Here's an inside view of the canopy. The prop stick is temporary until I can get something else to hold the top open. Note there are no lights mounted to the lid to blast you in the face when opening the lid, like some canopies have. You can see a crossmember where I mounted my light. Attached to the frame are tall rails that serve two purposes. The rails are what rests the canopy on the edge of the tank frame so the bottom of the canopy can hang down and overlap the tank frame on the outside. The top of the rails are used for the light's cross member to rest on. The cross member is loose so that I can slide the light back and forth to get the optimum positioning over the tank. Note there are stops positioned near the rear so I can't push the light too far back and hit the filter or whatever. Of course, I used a piano hinge for structural integrity. Notice also that I specifically designed the piece I mounted the hinge to on the canopy frame to accomodate the hinge being mounted backwards with the spine of the hinge on the INSIDE, so you don't see the spine of the hinge from the outside at any angle, including when looking down the length of the back from the side. In retrospect, who the heck would be standing looking at the back of a tank anyway? Somebody get me a life! :-)

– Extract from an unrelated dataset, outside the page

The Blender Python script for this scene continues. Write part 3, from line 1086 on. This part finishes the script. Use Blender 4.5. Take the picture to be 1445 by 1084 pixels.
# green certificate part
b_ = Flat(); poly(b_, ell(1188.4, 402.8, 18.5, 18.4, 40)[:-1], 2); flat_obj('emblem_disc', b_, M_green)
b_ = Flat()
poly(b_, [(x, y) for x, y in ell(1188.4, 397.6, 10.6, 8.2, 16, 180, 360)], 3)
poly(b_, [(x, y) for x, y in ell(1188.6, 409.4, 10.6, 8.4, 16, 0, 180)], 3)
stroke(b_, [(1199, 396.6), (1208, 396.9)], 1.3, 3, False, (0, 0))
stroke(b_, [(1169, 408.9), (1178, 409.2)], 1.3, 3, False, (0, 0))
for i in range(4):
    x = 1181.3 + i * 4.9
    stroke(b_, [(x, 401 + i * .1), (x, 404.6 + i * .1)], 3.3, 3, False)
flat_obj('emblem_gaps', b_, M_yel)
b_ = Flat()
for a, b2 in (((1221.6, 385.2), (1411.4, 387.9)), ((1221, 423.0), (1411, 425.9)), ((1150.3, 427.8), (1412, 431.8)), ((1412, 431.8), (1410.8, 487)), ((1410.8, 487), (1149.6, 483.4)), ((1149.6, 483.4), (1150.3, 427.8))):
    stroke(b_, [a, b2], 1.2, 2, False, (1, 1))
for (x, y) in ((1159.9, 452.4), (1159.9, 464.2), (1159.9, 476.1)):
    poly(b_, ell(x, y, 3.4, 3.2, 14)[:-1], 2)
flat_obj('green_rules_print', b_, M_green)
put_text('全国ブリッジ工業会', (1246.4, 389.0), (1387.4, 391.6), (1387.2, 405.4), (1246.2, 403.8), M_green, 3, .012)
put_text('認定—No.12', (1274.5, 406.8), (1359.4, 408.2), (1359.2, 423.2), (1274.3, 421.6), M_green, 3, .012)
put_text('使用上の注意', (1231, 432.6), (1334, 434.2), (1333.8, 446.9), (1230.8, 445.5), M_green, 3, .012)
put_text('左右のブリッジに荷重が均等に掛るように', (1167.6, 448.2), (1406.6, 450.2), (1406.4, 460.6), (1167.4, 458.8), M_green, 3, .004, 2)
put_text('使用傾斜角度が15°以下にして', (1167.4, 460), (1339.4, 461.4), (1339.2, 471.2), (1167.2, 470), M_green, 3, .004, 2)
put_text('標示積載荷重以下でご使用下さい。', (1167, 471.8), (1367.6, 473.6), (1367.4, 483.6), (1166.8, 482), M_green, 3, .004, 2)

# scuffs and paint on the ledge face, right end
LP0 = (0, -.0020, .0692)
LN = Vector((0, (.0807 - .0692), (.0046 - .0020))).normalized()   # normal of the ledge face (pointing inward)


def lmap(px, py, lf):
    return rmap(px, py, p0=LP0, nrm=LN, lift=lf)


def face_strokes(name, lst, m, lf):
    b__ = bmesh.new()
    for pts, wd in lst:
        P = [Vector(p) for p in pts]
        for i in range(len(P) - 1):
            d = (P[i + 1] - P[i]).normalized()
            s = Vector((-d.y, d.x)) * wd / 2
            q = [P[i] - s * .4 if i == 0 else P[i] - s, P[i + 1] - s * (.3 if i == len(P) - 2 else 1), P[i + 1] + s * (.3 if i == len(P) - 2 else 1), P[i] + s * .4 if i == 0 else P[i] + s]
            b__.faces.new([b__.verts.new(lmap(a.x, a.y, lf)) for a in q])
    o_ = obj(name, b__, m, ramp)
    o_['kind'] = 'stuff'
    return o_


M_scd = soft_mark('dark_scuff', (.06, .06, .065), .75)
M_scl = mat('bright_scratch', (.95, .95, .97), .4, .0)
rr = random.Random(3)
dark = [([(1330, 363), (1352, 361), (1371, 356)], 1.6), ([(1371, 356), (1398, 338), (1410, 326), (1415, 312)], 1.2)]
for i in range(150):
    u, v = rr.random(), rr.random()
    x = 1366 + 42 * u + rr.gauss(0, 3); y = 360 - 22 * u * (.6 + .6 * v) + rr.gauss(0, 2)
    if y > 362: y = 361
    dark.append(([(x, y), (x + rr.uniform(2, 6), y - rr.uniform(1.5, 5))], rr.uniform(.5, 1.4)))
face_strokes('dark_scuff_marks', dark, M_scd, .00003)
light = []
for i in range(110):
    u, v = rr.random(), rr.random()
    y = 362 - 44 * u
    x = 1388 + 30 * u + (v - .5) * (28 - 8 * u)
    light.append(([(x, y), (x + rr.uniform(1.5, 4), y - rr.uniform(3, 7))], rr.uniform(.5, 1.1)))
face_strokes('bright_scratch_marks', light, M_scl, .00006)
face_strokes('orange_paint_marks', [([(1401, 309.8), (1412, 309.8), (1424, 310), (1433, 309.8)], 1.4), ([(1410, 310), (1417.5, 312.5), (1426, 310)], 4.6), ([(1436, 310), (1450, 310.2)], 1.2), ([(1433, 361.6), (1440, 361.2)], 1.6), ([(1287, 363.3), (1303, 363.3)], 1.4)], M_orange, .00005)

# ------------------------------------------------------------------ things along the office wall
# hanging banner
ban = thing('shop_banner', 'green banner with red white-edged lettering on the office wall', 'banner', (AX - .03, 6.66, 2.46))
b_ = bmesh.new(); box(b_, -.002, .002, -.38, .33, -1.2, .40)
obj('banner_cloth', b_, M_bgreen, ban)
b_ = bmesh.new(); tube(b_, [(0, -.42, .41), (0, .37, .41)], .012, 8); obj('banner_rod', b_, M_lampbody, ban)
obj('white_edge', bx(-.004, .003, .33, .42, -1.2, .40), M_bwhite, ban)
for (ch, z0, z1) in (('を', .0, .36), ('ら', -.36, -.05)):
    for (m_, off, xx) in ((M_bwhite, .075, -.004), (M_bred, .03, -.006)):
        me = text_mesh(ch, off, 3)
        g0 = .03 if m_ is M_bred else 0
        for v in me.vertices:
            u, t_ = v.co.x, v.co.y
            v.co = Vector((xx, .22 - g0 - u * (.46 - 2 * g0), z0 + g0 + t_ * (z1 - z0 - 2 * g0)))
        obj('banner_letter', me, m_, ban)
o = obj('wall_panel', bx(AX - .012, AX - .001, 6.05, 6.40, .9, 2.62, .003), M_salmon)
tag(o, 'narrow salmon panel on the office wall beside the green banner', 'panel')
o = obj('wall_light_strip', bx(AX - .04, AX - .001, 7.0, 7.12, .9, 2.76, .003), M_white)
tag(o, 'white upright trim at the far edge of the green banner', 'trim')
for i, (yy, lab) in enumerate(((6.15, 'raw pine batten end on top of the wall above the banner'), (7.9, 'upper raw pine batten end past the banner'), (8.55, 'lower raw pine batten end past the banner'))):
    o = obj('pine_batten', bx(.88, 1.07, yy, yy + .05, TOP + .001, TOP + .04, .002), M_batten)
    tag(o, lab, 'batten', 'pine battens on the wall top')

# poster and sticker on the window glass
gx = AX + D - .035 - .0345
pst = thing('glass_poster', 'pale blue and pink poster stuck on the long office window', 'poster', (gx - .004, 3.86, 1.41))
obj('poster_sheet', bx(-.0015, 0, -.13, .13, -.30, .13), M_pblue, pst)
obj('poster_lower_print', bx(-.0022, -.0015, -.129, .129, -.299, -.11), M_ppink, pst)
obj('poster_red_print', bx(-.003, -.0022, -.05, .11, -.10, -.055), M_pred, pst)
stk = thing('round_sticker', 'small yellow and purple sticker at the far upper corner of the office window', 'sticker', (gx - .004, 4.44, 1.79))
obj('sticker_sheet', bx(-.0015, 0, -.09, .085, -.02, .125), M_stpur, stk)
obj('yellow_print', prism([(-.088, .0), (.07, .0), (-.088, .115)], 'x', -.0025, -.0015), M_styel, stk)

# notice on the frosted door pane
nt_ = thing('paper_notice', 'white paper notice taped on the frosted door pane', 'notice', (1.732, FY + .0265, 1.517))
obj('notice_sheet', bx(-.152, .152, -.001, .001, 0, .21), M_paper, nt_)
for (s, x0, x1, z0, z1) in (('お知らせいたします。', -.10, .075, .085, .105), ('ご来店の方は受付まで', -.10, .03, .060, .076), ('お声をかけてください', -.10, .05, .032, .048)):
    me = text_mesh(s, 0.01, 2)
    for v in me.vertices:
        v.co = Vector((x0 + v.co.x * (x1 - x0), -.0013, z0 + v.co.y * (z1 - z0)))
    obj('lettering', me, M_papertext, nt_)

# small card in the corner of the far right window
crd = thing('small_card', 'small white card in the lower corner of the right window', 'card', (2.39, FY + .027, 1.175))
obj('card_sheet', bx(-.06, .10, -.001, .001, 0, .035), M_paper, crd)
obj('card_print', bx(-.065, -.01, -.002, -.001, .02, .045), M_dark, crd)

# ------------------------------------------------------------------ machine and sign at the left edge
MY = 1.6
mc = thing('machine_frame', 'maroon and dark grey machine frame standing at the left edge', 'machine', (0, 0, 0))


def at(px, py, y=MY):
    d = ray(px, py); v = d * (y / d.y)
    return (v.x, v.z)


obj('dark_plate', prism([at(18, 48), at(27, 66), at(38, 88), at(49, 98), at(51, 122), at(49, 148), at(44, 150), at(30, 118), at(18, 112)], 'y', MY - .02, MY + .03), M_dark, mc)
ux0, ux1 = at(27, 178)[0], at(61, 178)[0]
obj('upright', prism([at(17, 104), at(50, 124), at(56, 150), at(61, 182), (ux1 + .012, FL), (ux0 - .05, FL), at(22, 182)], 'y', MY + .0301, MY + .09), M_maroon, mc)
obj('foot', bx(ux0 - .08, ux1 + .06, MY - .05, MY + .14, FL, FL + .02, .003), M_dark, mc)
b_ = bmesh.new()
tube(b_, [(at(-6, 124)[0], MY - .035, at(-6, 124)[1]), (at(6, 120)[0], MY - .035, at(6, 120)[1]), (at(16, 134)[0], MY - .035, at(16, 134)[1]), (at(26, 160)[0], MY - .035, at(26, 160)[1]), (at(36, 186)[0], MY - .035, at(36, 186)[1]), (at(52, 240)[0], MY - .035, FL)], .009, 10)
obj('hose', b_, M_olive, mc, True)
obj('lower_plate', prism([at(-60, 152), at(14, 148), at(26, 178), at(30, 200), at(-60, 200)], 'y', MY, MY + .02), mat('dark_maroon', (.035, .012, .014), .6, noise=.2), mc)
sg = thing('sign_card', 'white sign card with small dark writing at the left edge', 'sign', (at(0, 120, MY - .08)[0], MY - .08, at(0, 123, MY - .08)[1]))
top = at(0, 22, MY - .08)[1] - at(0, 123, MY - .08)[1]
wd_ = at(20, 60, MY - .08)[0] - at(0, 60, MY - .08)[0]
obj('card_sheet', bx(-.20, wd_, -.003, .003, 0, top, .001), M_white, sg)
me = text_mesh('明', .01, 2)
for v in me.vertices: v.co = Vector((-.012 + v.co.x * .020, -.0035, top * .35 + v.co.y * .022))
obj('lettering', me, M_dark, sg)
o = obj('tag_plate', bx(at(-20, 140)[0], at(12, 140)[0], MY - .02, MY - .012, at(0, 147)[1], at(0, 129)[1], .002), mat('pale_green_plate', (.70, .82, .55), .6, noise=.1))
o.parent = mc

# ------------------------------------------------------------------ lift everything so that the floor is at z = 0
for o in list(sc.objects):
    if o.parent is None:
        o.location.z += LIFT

In any case, the reason I did this canopy was for a practice run for the canopy for my 75 gallon, which is supposed to be "furniture-grade" so it looks good in my entertainment center. So, now I have some what-to-do's and more importantly, what-NOT-to-do's for that canopy. And, you know what? I'm still nervous about that one. The bonus is that at least my 29 gallon tank now looks nice.

Any comments, hints and criticisms (hopefully constructive) would be appreciated so that I get the new canopy done right.